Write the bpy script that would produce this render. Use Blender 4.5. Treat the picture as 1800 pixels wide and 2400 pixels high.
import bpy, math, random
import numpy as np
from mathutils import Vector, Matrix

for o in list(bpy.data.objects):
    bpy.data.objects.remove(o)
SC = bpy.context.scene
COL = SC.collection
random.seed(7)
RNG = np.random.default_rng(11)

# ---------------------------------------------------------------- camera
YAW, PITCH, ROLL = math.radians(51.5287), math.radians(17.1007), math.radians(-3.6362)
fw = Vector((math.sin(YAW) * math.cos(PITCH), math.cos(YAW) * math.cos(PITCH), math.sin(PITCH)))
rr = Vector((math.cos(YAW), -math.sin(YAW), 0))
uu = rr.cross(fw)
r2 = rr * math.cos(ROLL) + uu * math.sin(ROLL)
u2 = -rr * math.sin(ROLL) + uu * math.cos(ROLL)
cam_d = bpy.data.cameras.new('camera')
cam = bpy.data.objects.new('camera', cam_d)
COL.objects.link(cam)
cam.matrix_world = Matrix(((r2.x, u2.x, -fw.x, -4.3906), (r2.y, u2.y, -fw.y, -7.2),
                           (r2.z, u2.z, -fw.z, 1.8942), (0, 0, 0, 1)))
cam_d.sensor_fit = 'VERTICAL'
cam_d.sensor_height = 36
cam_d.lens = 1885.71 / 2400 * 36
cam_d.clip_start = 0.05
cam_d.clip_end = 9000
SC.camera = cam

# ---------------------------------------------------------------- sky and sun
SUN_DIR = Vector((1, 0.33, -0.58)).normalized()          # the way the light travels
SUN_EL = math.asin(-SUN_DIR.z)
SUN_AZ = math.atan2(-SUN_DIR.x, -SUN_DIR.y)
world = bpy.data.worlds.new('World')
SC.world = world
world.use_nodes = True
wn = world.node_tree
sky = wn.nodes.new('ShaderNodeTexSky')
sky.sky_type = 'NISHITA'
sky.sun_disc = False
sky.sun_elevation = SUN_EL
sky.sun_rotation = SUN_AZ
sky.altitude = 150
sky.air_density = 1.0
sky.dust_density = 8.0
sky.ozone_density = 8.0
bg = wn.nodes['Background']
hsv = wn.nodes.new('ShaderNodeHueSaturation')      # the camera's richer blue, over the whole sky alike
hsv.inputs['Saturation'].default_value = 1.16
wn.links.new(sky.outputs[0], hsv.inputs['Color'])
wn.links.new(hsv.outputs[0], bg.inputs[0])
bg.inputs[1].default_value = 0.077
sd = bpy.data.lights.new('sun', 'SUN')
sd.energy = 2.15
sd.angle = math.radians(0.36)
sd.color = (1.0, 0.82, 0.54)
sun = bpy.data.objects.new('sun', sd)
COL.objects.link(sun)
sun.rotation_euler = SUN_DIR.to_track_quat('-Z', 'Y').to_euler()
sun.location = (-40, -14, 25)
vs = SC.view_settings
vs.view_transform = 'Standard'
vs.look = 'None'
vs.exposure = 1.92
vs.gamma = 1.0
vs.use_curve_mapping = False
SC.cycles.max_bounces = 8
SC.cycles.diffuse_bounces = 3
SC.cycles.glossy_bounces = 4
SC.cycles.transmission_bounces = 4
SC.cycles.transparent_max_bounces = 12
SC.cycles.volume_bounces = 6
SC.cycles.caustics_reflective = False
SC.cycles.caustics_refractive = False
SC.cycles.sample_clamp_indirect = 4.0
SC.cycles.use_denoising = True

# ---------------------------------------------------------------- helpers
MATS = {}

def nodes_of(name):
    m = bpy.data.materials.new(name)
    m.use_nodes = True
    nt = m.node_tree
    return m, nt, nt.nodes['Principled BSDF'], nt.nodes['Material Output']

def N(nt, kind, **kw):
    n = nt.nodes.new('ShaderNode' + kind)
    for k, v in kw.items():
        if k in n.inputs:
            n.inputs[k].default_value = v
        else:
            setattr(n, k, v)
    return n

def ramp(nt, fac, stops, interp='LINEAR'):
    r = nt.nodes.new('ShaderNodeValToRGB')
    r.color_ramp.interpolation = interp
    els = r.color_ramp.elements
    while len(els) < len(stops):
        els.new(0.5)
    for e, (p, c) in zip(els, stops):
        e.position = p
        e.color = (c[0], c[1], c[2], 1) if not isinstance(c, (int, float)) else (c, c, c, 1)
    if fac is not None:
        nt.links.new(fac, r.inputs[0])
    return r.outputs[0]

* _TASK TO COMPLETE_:
Print, please, the lines from the first line of the material through the line that contains "RNG = np.random.default_rng(11)", exactly as written and with nothing added.

* _WRITTEN ANSWER_:
Write the bpy script that would produce this render. Use Blender 4.5. Treat the picture as 1800 pixels wide and 2400 pixels high.
import bpy, math, random
import numpy as np
from mathutils import Vector, Matrix

for o in list(bpy.data.objects):
    bpy.data.objects.remove(o)
SC = bpy.context.scene
COL = SC.collection
random.seed(7)
RNG = np.random.default_rng(11)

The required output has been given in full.